The turkey was prepared the night before and placed in the oven in the range before going to mass. We ate the Christmas dinner in the afternoon and later played with our Santa presents. That night our uncle and his wife visited and we all played cards. It truly was a simple short-lived event finishing up on January 6th with Nollaig na mBan or Women’s Christmas. Children went back to school after this, and Christmas was officially over for another year.

Now we seem to have Christmas all the year round. I was in a supermarket in September, and I noted some Christmas decorations. Black Friday ads were appearing on our TV screens in what appeared to be a competition between major traders as to who would be first off the mark with pre-Christmas sales.

The annual display of the Christmas sweet boxes of Cadburys Milk Tray, Cadburys Heroes, Quality Street and Roses opened in supermarkets which were complemented by window displays of baubles and lights.

Lavish Christmas displays appeared in Browne Thomas shop windows on Grafton Street while in store a special Christmas shop opened up. This is repeated in other major towns and villages around the country from mid -October.

Shop windows and newspaper are all festooned with Christmas sales deals, alcohol deals, skiing holidays and hotel offers of where to stay for Christmas. The social party scene is chock a block with seasonal offers of where you can dine and party

Financial institutions are busy filling up cash machines and their computers are on overdrive registering visa card sales returns as people busy themselves in a frenzy of Christmas shopping.

 I was in a supermarket in the second week of November, and I could not believe it when I heard Christmas carols being played on a constant loop. It was just a step too far too early in the calendar year. When you hear them being played on a constant basis for two months, you become immune to them, and they lose their significance and charm. Cribs and images nowadays become part of the decorations, and the story of Bethlehem tends to get dimmed and lost with all the noise and bustle of the commercial Christmas. We rarely hear the advent message of peace, hope and love in the over hyped commercial world we inhabit.

Nowadays most towns and villages will have Christmas lights adorning and illuminating their streets from mid-November to encourage the Christmas spending. Parents and people in general become stressed by the pressures brought on by the expense of buying Christmas presents and filling Santa socks for ever more demanding children, who are exposed to a surfeit of advertising on TV and social media.

There is also the pressure of decorating houses, internally and externally with very little to do with the story of Bethlehem. I am absolutely blown away by the effort some families put into decorating their gardens with illuminated Santas, elves, reindeer, snowflakes and an assortment of multi coloured static and flashing lights .

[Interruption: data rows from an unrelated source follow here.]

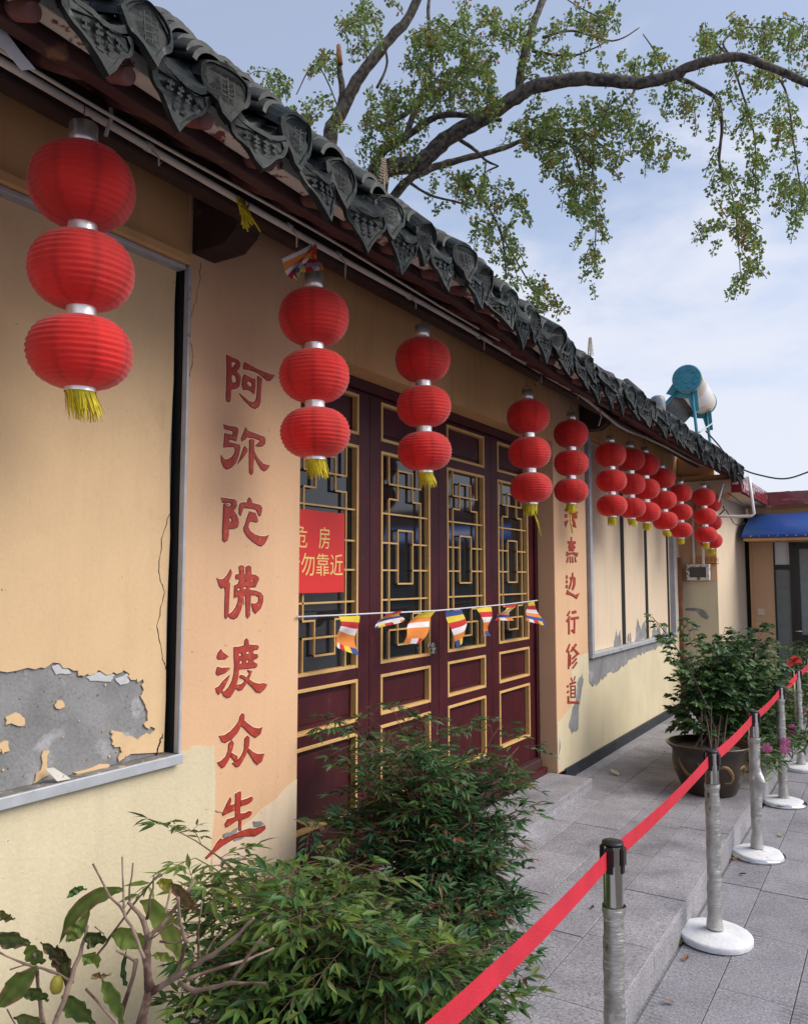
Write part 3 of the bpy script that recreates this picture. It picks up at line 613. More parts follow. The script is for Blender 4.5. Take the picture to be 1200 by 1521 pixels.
# the rest of the rows up the slope, and mortar plugs under the head tiles
up = MB(); mo = MB()
for i in range(cols):
    yc = y0t + i * SP + SP / 2
    for (xa, za), (xb, zb), n in (((-1.85, 3.26), (-2.3, 3.49), 8), ((-2.3, 3.49), (-3.88, 4.11), 18)):
        for k in range(n):
            t = k / n; x = xa + (xb - xa) * t; z = za + (zb - za) * t
            vs = []
            for (dx_, dz_) in ((0, .012), (-.1, .05)):
                for j in range(7):
                    a = R(-85) + R(170) * j / 6; vs.append((x + dx_, yc + .085 * math.sin(a), z + dz_ + .085 * math.cos(a) - .03))
            up.add(vs, [(j, j + 1, 8 + j, 7 + j) for j in range(6)] + [(0, 3, 6)], 0, None, True)
    if yc > .5:
        vs = []
        for k2 in range(7):
            a = R(-90) + R(30) * k2; rr = .046 * q.uniform(.7, 1.1); vs.append((-1.535 + q.uniform(-.012, .008), yc + rr * math.sin(a), 3.07 + sag_at(yc) + rr * math.cos(a)))
        vs.append((-1.53, yc, 3.055 + sag_at(yc))); mo.add(vs, [(7, j, j + 1) for j in range(6)])
stuff(up.build('upper_tile_rows', tile_m, roof, recalc=False)); stuff(mo.build('mortar_plugs', mortar, roof, recalc=False))
MB().tube([(-3.9, -1.5, 4.12), (-3.9, 10.2, 4.12)], .14, 12).build('ridge', tile_m, roof)
for (u, v, h, d, lab) in ((570, 272, .115, 3.55, 'tall pale roof succulent spike standing near the tree limbs'), (877, 528, .13, 5.6, 'small grey roof succulent spike seen above the middle tiles')):
    p = PD(u, v, d); b = MB(); b.tube([p - Vector((0, 0, .12)), p + Vector((.004, 0, h))], [.006, .003], 6)
    for k in range(90):
        t = k / 90; z = t * h; a = k * 2.4; rr = .017 * (1 - t * .8) + .003
        c = p + Vector((math.cos(a) * rr, math.sin(a) * rr, z)); e = .006
        b.add([c + Vector((0, 0, e)), c + Vector((e, 0, 0)), c + Vector((0, e, 0)), c - Vector((e, e, 0))], [(0, 1, 2), (0, 2, 3), (0, 3, 1), (1, 3, 2)])
    tag(b.build('roof_succulent', spike_m), lab, 'plant')

# ------------------------------------------------------------------ block at the far end, back wall, awning
blk = thing('end_building', 'low building across the far end with maroon glazed eave and tiled doorway', 'building', (-1.85, 10.2, 0))
bx = PY(1068, 950, 10.2).x
FY = 12.35
MB().box(-6, bx, 10.255, FY + 1, 0, 2.78).build('side_wall', pl_cream, blk, bevel=.004)
MB().box(-2.299, bx + .002, 10.2, 10.2545, 0, 1.69).build('front_wall_lower', pl_yellow, blk)
MB().box(-2.299, bx + .001, 10.2, 10.2545, 1.691, 3.25).build('front_wall_upper', pl_orange, blk)
MB().box(-2.2, bx - .02, 10.18, 10.199, .12, .22).build('skirting', skirt_m, blk)
for k, c in enumerate(['1018,904 1030,903 1045,906 1053,916 1050,920 1042,917 1034,908 1018,907', '1026,931 1036,929 1042,931 1034,933']):
    lp = [(PY(a, b, 10.2).x, PY(a, b, 10.2).z) for a, b in pp(c)]
    MB().prism([jitter_line(lp, .004, 3, 80 + k, True)], lambda a, b: (a, 10.197, b), (0, .0025, 0)).build('bare_cement_patch', cement, blk)
e0 = PY(1102.5, 731, 10.05); ex = e0.x; ez0, ez1 = e0.z, PY(1102.5, 706, 10.05).z; ey1 = PX(1140, 755, ex).y
MB().box(-4.6, ex - .03, 10.051, 13.6, ez1 - .18, ez1 - .04).build('roof_slab', pl_cream, blk)
MB().box(-2.0, ex - .032, 10.07, ey1 + .6, ez0 - .0, ez0 + .03).build('eave_soffit', pl_cream, blk)
ea = MB()
xl = PY(1086, 720, 10.05).x
ea.box(xl, ex, 10.04, 10.07, ez0, ez1)
ea.build('eave_end', maroon_tile, blk, bevel=.004)
ef = MB().box(ex - .035, ex - .002, 10.071, ey1, ez0, ez1 - .01).build('eave_fascia', maroon_tile, blk)
eg = MB().box(ex - .001, 3.5, ey1, ey1 + .05, ez0, ez1 - .01).build('eave_fascia', maroon_tile, blk)
MB().box(ex - .001, 3.5, ey1 + .051, FY + .8, ez0 + .02, ez0 + .08).build('eave_soffit', pl_tan, blk)
nrow = 4; dz = (ez1 - .01 - ez0) / nrow
gt = MB().box(-.002, .008, -.0, .105, 0, dz * .9).mesh('glazed_tile', maroon_tile)
for r in range(nrow):
    y = 10.075 + (r % 2) * .05
    while y < ey1 - .11: link('glazed_tile', gt, ef, loc=(ex, y, ez0 + r * dz + .003), rot=(q.uniform(-.02, .02), q.uniform(-.08, .08), q.uniform(-.03, .03))); y += .112
    x = ex + .03 + (r % 2) * .05
    while x < 1.0: link('glazed_tile', gt, eg, loc=(x + .105, ey1 - .003, ez0 + r * dz + .003), rot=(q.uniform(-.08, .08), 0, R(90) + R(180) + q.uniform(-.03, .03))); x += .112
# back wall facing the camera: wall piece, door
jx = PY(1151, 900, FY).x
MB().box(bx + .06, jx, FY, FY + .2, 0, 2.75).build('back_wall', pl_orange, blk)
MB().box(bx + .001, bx + .0595, FY - .02, FY + .2, 0, 2.6).build('black_gap_fill', black_gap, blk)
MB().box(bx + .06, PY(1119, 900, FY - .05).x, FY - .06, FY - .0005, 0, 2.62).build('corner_post', pl_tan, blk, bevel=.004)
MB().box(jx, 3.5, FY + .12, FY + .2, 0, 2.75).build('rear_partition', tile_grey, blk)
x2 = PY(1178, 900, FY).x; x1 = PY(1172, 825, FY).x
MB().box(jx + .001, 3.5, FY - .01, FY + .11, 2.315, 2.75).build('door_lintel', pl_tan, blk)
zs = PY(1160, 839, FY).z
dr = MB().box(jx + .001, jx + .02, FY - .005, FY + .05, 0, 2.314).build('door_frame', black_pl, blk)
MB().box(jx + .021, x2, FY - .005, FY + .05, zs - .03, zs).build('transom', black_pl, dr)
MB().box(x1, x2 + .03, FY - .006, FY + .05, 0, 2.314).build('mullion', black_pl, dr)
MB().box(jx + .021, x1 - .03, FY + .02, FY + .03, zs + .001, 2.31).build('window_pane', mat('bright_window', (.62, .66, .72), .25, var=.03), dr)
MB().box(x1 - .03, x1 - .001, FY + .0, FY + .04, zs + .001, 2.31).build('window_stile', alu, dr)
for k in range(7): MB().box(jx + .0215, x1 - .001, FY + .02, FY + .03, .03 + k * .26, .03 + k * .26 + .257).build('wall_tile', tile_grey, dr)
MB().box(x2 + .031, x2 + .10, FY - .03, FY + .03, .05, 2.19).build('door_stile', black_pl, dr)
MB().box(x2 + .1005, 1.0, FY - .03, FY + .03, 2.14, 2.19).build('door_rail', black_pl, dr)
MB().box(x2 + .1005, 1.0, FY - .03, FY + .03, .85, .95).build('door_rail', black_pl, dr)
MB().box(x2 + .1005, 1.0, FY - .01, FY + .0, .951, 2.139).build('door_glass', frost, dr)
MB().box(x2 + .1005, 1.0, FY - .01, FY + .0, .05, .849).build('door_panel', black_pl, dr)
MB().tube([(x2 + .02, FY - .06, 1.0), (x2 + .11, FY - .06, 1.0)], .012, 8).build('door_handle', chrome, dr)
sw = PY(1130, 909, FY); MB().box(sw.x - .045, sw.x + .045, FY - .014, FY - .0005, sw.z - .045, sw.z + .045).build('light_switch', cream_switch, blk, bevel=.004)
sb = MB(); sb.box(sw.x - .018, sw.x + .018, FY - .018, FY - .0145, sw.z - .03, sw.z + .03); sb.build('switch_rocker', cream_switch, blk)
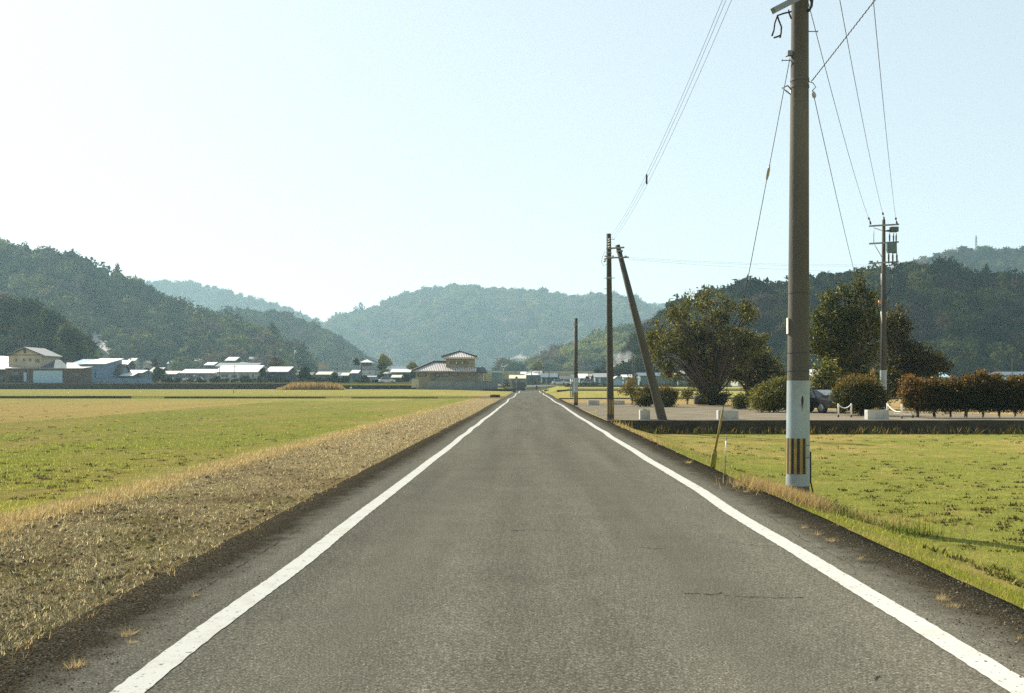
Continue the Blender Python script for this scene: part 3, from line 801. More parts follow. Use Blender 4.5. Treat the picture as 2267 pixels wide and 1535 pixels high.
# ---- wires
def wire(label, a, b, sag=.3, r=.006, n=24, group=None, cat='wire', beads=(), name='power_line', m=None, dia=.05, spacer=None):
    a, b = Vector(a), Vector(b)
    o = empty(name, a, label, cat, group) if beads or spacer else None
    mb = MB(); pt = lambda t: a.lerp(b, t) - Vector((0, 0, 4 * sag * t * (1 - t)))
    mb.tube([pt(i / n) for i in range(n + 1)], r, 5)
    ob = mb.build('cable' if o else name, m or WIRE, o)
    if not o: tag(ob, label, cat, group)
    if spacer:
        q_ = min((pt(i / 600) for i in range(601)), key=lambda v_: abs(HY - (v_.z - CH) / v_.y * F - spacer[1]))
        k = MB(); k.tube([q_ - Vector((0, 0, .16)), q_ - Vector((0, 0, .12)), q_ + Vector((0, 0, .12)), q_ + Vector((0, 0, .16))], [.012, .028, .028, .012], 8); k.build('spacer', BLACK, o)
    for t in beads:
        ln = (b - a).length; k = MB(); dt = .18 / ln
        k.tube([pt(t - dt), pt(t - dt * .4), pt(t + dt * .4), pt(t + dt)], [r, dia, dia, r], 8); k.build('bead_insulator', BROWNI, o)
    return ob


GP = 'wires from the near pole to the transformer pole'
for nm, xt, (px, py) in (('wire nearest the pole, running down to the transformer pole\'s left arm end', 3.86, (1925.5, 489)), ('middle wire of three running down to the top of the transformer pole', 4.42, (1956, 478)), ('outermost wire of three, running down to the transformer pole\'s right arm end', 5.02, (1984, 489))):
    wire(nm, (xt, by - .2, 8.37), P(px, py, Y4 - .25), .35, .0075, group=GP, beads=(.955, .972))
for k, (xt, lb) in enumerate(((bx - .62, 'leftmost thin wire of three falling from the sky to the braced pole'), (bx - .56, 'middle thin wire of three falling to the braced pole, with a small spacer'), (bx - .46, 'rightmost thin wire of three falling from the sky to the braced pole'))):
    wire(lb, (xt, by - .2, 8.6), P(1352 + k * 3, 523 + k * 4, Y2), .5, .004, group='wires to the braced pole', spacer=(1449, 397) if k == 1 else None)
for k, (ya, yb, lb) in enumerate(((570, 586, 'top faint wire of three crossing from the braced pole to the transformer pole'), (573, 589, 'middle faint wire of three crossing from the braced pole to the transformer pole'), (575, 602, 'lowest faint wire crossing from the braced pole to the transformer pole'))):
    wire(lb, P(1392, ya, Y2 - .1), P(1954, yb, Y4 - .1), .12, .0035, group='faint crossing wires', m=STEEL)
mb = MB(); a, b = P(1797, 180, 14.9), P(1942, -6, 11.5); far = a + (b - a) * 2.6
tw = [a + (far - a) * (i / 220) + Vector((0, 0, .006 * math.sin(i * 1.9))) - Vector((0, 0, .9 * (i / 220) * (1 - i / 220))) * 0 for i in range(221)]
mb.tube(tw, .0075, 6); tag(mb.build('messenger_cable', BLACK), 'thick twisted black cable rising from the near pole to the upper right', 'cable')
# thin drop wire with ring insulator on the right of the pole
dw = empty('drop_wire', P(1802, 205, 14.9), 'thin wire with white porcelain knob dropping right of the near pole behind the trees', 'wire')
mb = MB(); a = P(1799, 200, 14.9); b = P(1951, 800, Y4 - .1)
mb.tube([a.lerp(b, t) - Vector((0, 0, 4 * .55 * t * (1 - t))) for t in [i / 30 for i in range(31)]], .006, 5); mb.build('cable', WIRE, dw)
mb = MB(); mb.tube([P(1801, 203, 14.9), P(1801.5, 208, 14.9), P(1803, 214, 14.9), P(1803.5, 218, 14.9)], [.01, .03, .03, .01], 10); mb.build('knob_insulator', PORC, dw)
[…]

When I walk through the supermarket doors in November and December I am bombarded by an array of artificial Christmas trees, decorations, lights, candles by the thousand, Xmas pyjamas agus rudaí éagsúla le haghaidh na Nollag.

Christmas is a tough time for charitable organisations, like the St Vincent de Paul society, which have fierce demand on their funds during the year and especially at this time of year. Last year they responded to over 250000 appeals for help. Fortunately, people contribute generously to them at Christmas time which enables them put meals on tables for needy families, provide fuel for fires and Santa presents for children.

When we stop to think at this busy time of year for all of us it is an opportune time to focus on love for our neighbours and our generosity to those in need at home and in trouble spots around the world. In this way we can remember the message of Bethlehem and the true meaning of Christmas that it is in giving of our time and possessions that we receive all the blessings of the Christmas Season.

BÍodh Nollaig faoi shéan is faoi mhaise agaibh uilig.